According to McLeod, these offers can amount to up to 0.9% of the loan value, capped at $20,000.
Meanwhile, David Cunningham, chief executive of financial services company Squirrel, confirmed that a cashback rate of 0.9% is considered standard in the industry.
He explained that refinancing a fixed-rate loan upon its expiration often makes sense, likening the process to a game of “pass the parcel,” where banks exchange customers by offering incentives like $10,000 cashbacks.
Cunningham also said banks prefer cashback offers because they typically only apply to new customers, which helps keep costs down for the bank.
In December, the Reserve Bank saw a record amount of bank switching, with over $2 billion in loans being transferred between lenders, including non-bank institutions.

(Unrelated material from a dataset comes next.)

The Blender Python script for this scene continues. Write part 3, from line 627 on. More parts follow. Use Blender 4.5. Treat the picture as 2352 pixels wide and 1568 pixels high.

This activity is partly driven by the popularity of cashback offers.
Link Advisory’s McLeod said borrowers could sometimes qualify for a retention cashback when re-fixing their home loan, provided they agreed to remain with their current bank instead of switching to another lender. “However, if the loan is in its infancy, typically within the first three to four years, it may not be eligible due to the initial cashback offer period.”
McLeod emphasised the importance of understanding the conditions tied to cashback offers on home loans, saying, “If a client chooses to switch lenders within a certain timeframe, they might be required to repay the cashback amount in full or proportionally, depending on how long they have been with their current lender.”
Although the immediate financial advantages of these incentives are undeniably appealing, McLeod advises borrowers to carefully evaluate the long-term financial consequences, assess whether the loan structure aligns with their current situation and financial objectives, and scrutinize the details of the offer, especially the eligibility criteria.